Nun ist es nicht so, als sei die mangelnde Skalierbarkeit einzig und allein der RAID-Technik in die Schuhe zu schieben. Vielmehr war RAID über viele Jahre sehr nützlich, um aus denkbar schlechten Grundvoraussetzungen möglichst viel zu machen. Denn die fehlende Skalierbarkeit ist den Festplatten in die Wiege gelegt. Bei einer Festplatte handelt es sich bekanntlich um ein Block-Device, also ein Speichermedium, dessen Firmware den Speicher intern in einzelnen Blöcken verwaltet.
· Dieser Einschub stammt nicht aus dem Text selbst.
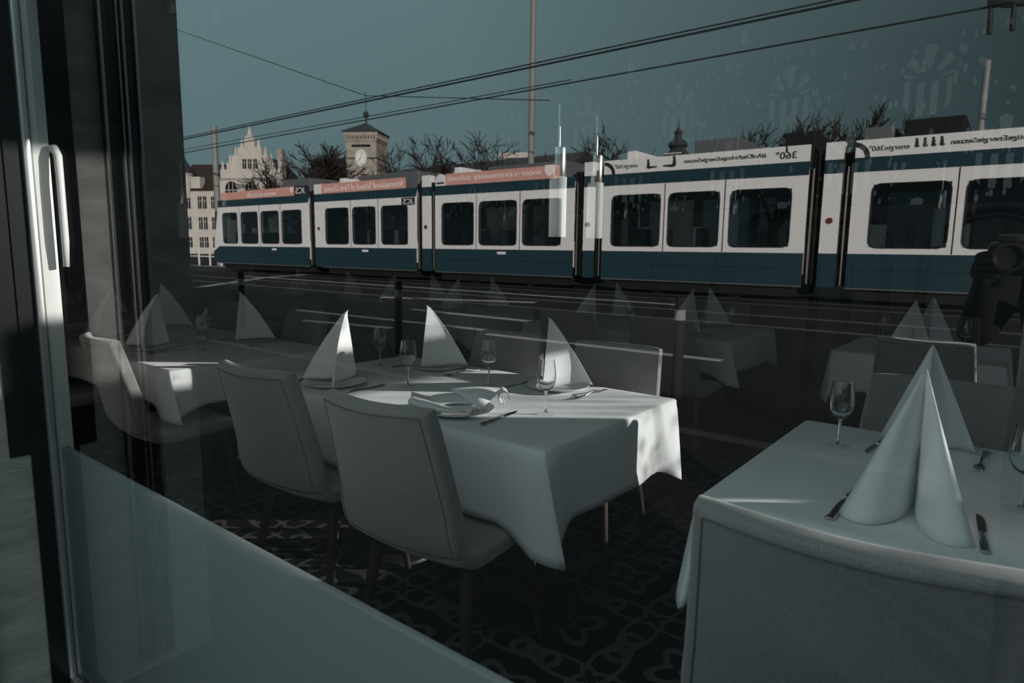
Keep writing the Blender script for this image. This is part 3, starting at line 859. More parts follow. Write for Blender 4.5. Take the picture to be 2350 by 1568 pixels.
# ------------------------------------------------------------------ tram
TR = thing('tram', 'long articulated white and blue tram mirrored in the window glass', 'tram', (0, -15.33, 0), -.02)
def text_mesh(body, m, parent, x0, x1, z, h, y=.012, font_off=.0, squeeze=True):
    """lettering read from the restaurant side: starts at x1 (larger x) and runs towards x0"""
    cu = bpy.data.curves.new('lettering', 'FONT'); cu.body = body; cu.size = 1; cu.extrude = .004; cu.offset = font_off
    ob = bpy.data.objects.new('lettering_src', cu); COL.objects.link(ob)
    dg = bpy.context.evaluated_depsgraph_get(); me = bpy.data.meshes.new_from_object(ob.evaluated_get(dg))
    bpy.data.objects.remove(ob)
    xs = [v.co.x for v in me.vertices]; yy = [v.co.y for v in me.vertices]
    ax, bx = min(xs), max(xs); ay, by = min(yy), max(yy)
    sxx = (x1 - x0) / (bx - ax); syy = h / (by - ay)
    for v in me.vertices:
        a = (v.co.x - ax) * sxx; b = (v.co.y - ay) * syy; c = v.co.z
        v.co = (x1 - a, y + c, z + b)
    me.name = 'lettering'; me.materials.append(m)
    o = bpy.data.objects.new('lettering', me); COL.objects.link(o); o.parent = parent
    return o
def flat(name, parent, m, poly, y0=.0, y1=.012):
    bm = bmesh.new(); prism(bm, poly, 'y', y0, y1); return finish(name, bm, m, parent, False)

CARS = [  # x0, x1, windows, seams, advert colour
    (-30.55, -23.55, [(-30.17, -28.92), (-28.59, -27.25), (-26.97, -25.64), (-25.39, -24.02)], [-28.75, -27.1, -25.5], 'p'),
    (-22.62, -17.30, [(-22.40, -20.99), (-20.73, -19.43), (-19.09, -17.71)], [-20.86, -19.28], 'p'),
    (-16.35, -10.75, [(-16.02, -14.61), (-14.36, -12.84), (-12.59, -11.18)], [-14.49, -12.71], 'p'),
    (-9.77, -4.33, [(-9.47, -8.02), (-7.77, -6.41), (-6.12, -4.68)], [-7.9, -6.28], 'w'),
    (-3.38, 2.4, [(-2.97, -1.51), (-1.23, .25), (.55, 2.0)], [-1.4, .4], 'w')]
cars = []
for ci, (x0, x1, wins, seams, ad) in enumerate(CARS):
    bm = bmesh.new()
    def shellbox(xa, xb, ya, yb, za, zb): box(bm, xa, xb, ya, yb, za, zb)
    for ya, yb in ((-.07, 0), (-2.40, -2.33)):            # both side walls with window openings
        shellbox(x0, x1, ya, yb, .85, 1.50); shellbox(x0, x1, ya, yb, 2.87, 3.2)
        ed = [x0] + [q for w_ in wins for q in w_] + [x1]
        for k in range(0, len(ed), 2): shellbox(ed[k], ed[k + 1], ya, yb, 1.50, 2.87)
    shellbox(x0, x1, -2.33, -.07, .85, 1.0); shellbox(x0, x1, -2.33, -.07, 3.12, 3.2)
    prism(bm, [(-2.4, 3.2), (-2.25, 3.45), (-.12, 3.45), (0, 3.2)], 'x', x0, x1)
    shellbox(x1 - .06, x1, -2.33, -.07, 1.0, 1.6)
    if ci == 0:
        prism(bm, [(x0, .85), (x0 - .55, .85), (x0 - .55, 1.5), (x0 - .12, 3.2), (x0, 3.2)], 'y', -2.3, -.06)
    body = finish('car_body', bm, TWHITE, TR, False); cars.append(body)
    lo = x0 - (.55 if ci == 0 else 0)
    flat('skirt', body, TBLUE, [(lo + (.0 if ci == 0 else 0), 1.10 if ci == 0 else 1.35), (x0 + (.02 if ci == 0 else 0), 1.35), (x1, 1.35), (x1, .57), (lo + (.35 if ci == 0 else 0), .57), (lo, .8)] if ci == 0 else [(x0, 1.35), (x1, 1.35), (x1, .57), (x0, .57)], -.05, .012)
    flat('roof_band', body, TBLUE, [(x0, 3.16), (x1, 3.16), (x1, 3.47), (x0, 3.47)], -.10, .010)
    if ad == 'p':
        a0 = x0 + (.35 if ci == 0 else .0); a1 = x1 - (.95 if ci == 0 else 0 if ci == 2 else .0)
        if ci == 0: flat('advert_board', body, TPINK, [(a0, 3.47), (a1, 3.47), (a1, 3.85), (a0, 3.80)], -.06, .006)
        else: flat('advert_board', body, TPINK, [(x0 + (.5 if ci == 2 else 0), 3.47), (x1 - .55, 3.47), (x1 - .55, 3.85), (x0 + (.5 if ci == 2 else 0), 3.85)], -.06, .006)
    else:
        flat('advert_board', body, TWHITE, [(x0, 3.47), (x1, 3.47), (x1, 3.85), (x0, 3.85)], -.06, .006)
    for a, b in wins:
        w = flat('window_pane', body, TPANE, rrect(a, b, 1.49, 2.88, .16), -.004, .006)
        fr = rrect(a, b, 1.49, 2.88, .16)
        flat('far_pane', body, TPANE, [(a, 1.49), (b, 1.49), (b, 2.88), (a, 2.88)], -2.37, -2.36)
        for q in (a + .35, b - .45):
            bm = bmesh.new(); box(bm, q, q + .42, -.95, -.2, 1.0, 1.42, .03); box(bm, q + .34, q + .44, -.95, -.2, 1.35, 1.98, .03); finish('passenger_seat', bm, TSEAT, body, False)
        bm = bmesh.new(); pts = [(p[0], .008, p[1]) for p in rrect(a, b, 1.49, 2.88, .16)]; tube(bm, pts + [pts[0]], .018, 5, False); finish('rubber_gasket', bm, TBLK, w)
    for s in seams: flat('door_seam', body, TBLK, [(s - .012, 1.36), (s + .012, 1.36), (s + .012, 3.15), (s - .012, 3.15)], 0, .004)
    flat('skirt_gap', body, TBLK, [(x0 + .1, .98), (x1 - .1, .98), (x1 - .1, .995), (x0 + .1, .995)], .012, .014)
    flat('sill_rail', body, TMET, [(x0, .545), (x1, .545), (x1, .575), (x0, .575)], -.05, .02)
    bm = bmesh.new(); box(bm, x0 + .2, x1 - .2, -2.3, -.12, .30, .9); finish('undercarriage', bm, TBLK, body, False)
    for k in range(2):
        bm = bmesh.new(); q = x0 + (x1 - x0) * (.3 + .4 * k)
        bmesh.ops.create_cone(bm, cap_ends=True, segments=24, radius1=.30, radius2=.30, depth=.12, matrix=Matrix.Translation((q, -.28, .51)) @ Matrix.Rotation(pi / 2, 4, 'X')); finish('wheel', bm, TBLK, body)
    # roof equipment behind the boards
    for (a, b, h, m) in {0: [(-25.6, -23.7, 4.18, TGREY)], 1: [(-21.8, -21.5, 4.05, TWHITE), (-20.6, -17.4, 4.08, TGREY)], 2: [(-15.7, -15.4, 4.08, TWHITE), (-14.2, -11.2, 4.0, TGREY)], 3: [(-9.2, -8.9, 4.1, TWHITE), (-7.25, -6.1, 4.22, TGREY), (-5.05, -4.3, 4.2, TBLK)], 4: [(-3.3, -2.7, 4.15, TGREY), (-2.5, -1.4, 4.24, TBLK), (.2, 1.6, 4.2, TGREY)]}[ci]:
        bm = bmesh.new(); box(bm, a, b, -1.9, -.25, 3.44, h, .03); finish('roof_box', bm, m, body, False)
# cab front
bm = bmesh.new(); prism(bm, [(-2.25, 1.35), (-.14, 1.35), (-.16, 3.0), (-2.2, 3.0)], 'x', -31.12, -30.62); finish('windscreen', bm, TGLASS, cars[0], False)
# bellows with a narrow white portal ring between the cars
for i, ((a, b, *_), (c, d, *_)) in enumerate(zip(CARS, CARS[1:])):
    bm = bmesh.new(); n = int((c - b) / .085)
    for k in range(n):
        q = b + (c - b) * k / n
        box(bm, q, q + .05, -2.3, -.10 - .05 * (k % 2), .62, 3.62)
    box(bm, b, c, -2.2, -.2, .6, 3.5)
    o = finish('bellows', bm, TBLK, TR, False)
    p0, p1 = [(-23.14, -22.62), (-17.0, -16.64), (-10.42, -10.10), (-4.0, -3.62)][i]
    bm = bmesh.new()
    box(bm, p0, p1, -.3, -.02, 1.35, 3.16); box(bm, p0, p1, -.3, -.02, 3.47, 3.86); finish('portal_ring', bm, TWHITE, o, False)
    bm = bmesh.new(); box(bm, p0, p1, -.3, -.021, .57, 1.35); box(bm, p0, p1, -.3, -.021, 3.16, 3.47); finish('portal_skirt', bm, TBLUE, o, False)
    for q in (b + .1, c - .12):
        bm = bmesh.new(); tube(bm, [(q, -.05, .62), (q, -.05, 3.3)], .022, 6); finish('grab_pole', bm, TMET, o)
    bm = bmesh.new(); bmesh.ops.create_cone(bm, cap_ends=True, segments=16, radius1=.07, radius2=.07, depth=.03, matrix=Matrix.Translation(((p0 + p1) / 2, -.01, 2.1)) @ Matrix.Rotation(pi / 2, 4, 'X')); finish('lamp_button', bm, mat('lamp_red', (.14, .03, .03), .4), o)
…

Jeder handelsübliche Datenträger ist ein Block-Device, beispielsweise fällt auch ein USB-Stick in diese Kategorie.

Block-Devices sind ab Werk für Betriebssysteme zunächst nicht sinnvoll zu nutzen; zwar wäre es möglich, Daten auf ihnen abzulegen, doch müsste ein Client anschließend den kompletten Datenträger nach eben jenem Stück Information wieder absuchen, weil Block-Geräte zunächst keine logische Verwaltung haben. Dateisysteme rüsten auf der Ebene des Betriebssystems diese Organisationsschicht nach, allerdings sind handelsübliche Dateisysteme stets sehr eng mit den Datenträgern verbunden, auf denen sie installiert sind. Es ist beispielsweise nicht möglich, ein bereits existierendes Dateisystem in mehrere Schnipsel aufzuteilen und diese dann auf verschiedene Platten zu verteilen, also ein verteiltes System zu schaffen. Das ist aber die oberste Voraussetzung dafür, einen nahtlos skalierbaren Speicher zu konstruieren: das beliebige Verteilen der Daten.

RAID hat Admins über Jahre dabei geholfen, aus der Situation das Bestmögliche zu machen: Einerseits hat es viele physische Geräte zu größeren logischen Geräten zusammengefasst, andererseits hat es sich intern um die Redundanz der Daten gekümmert. Die vorher genannten Gründe zeigen, dass RAID nun am Ende seiner Möglichkeiten angekommen ist. Und Nachfolger stehen bereit: GlusterFS, Ceph und XtreemFS sind nur drei Ansätze, die seine Nachfolge antreten wollen.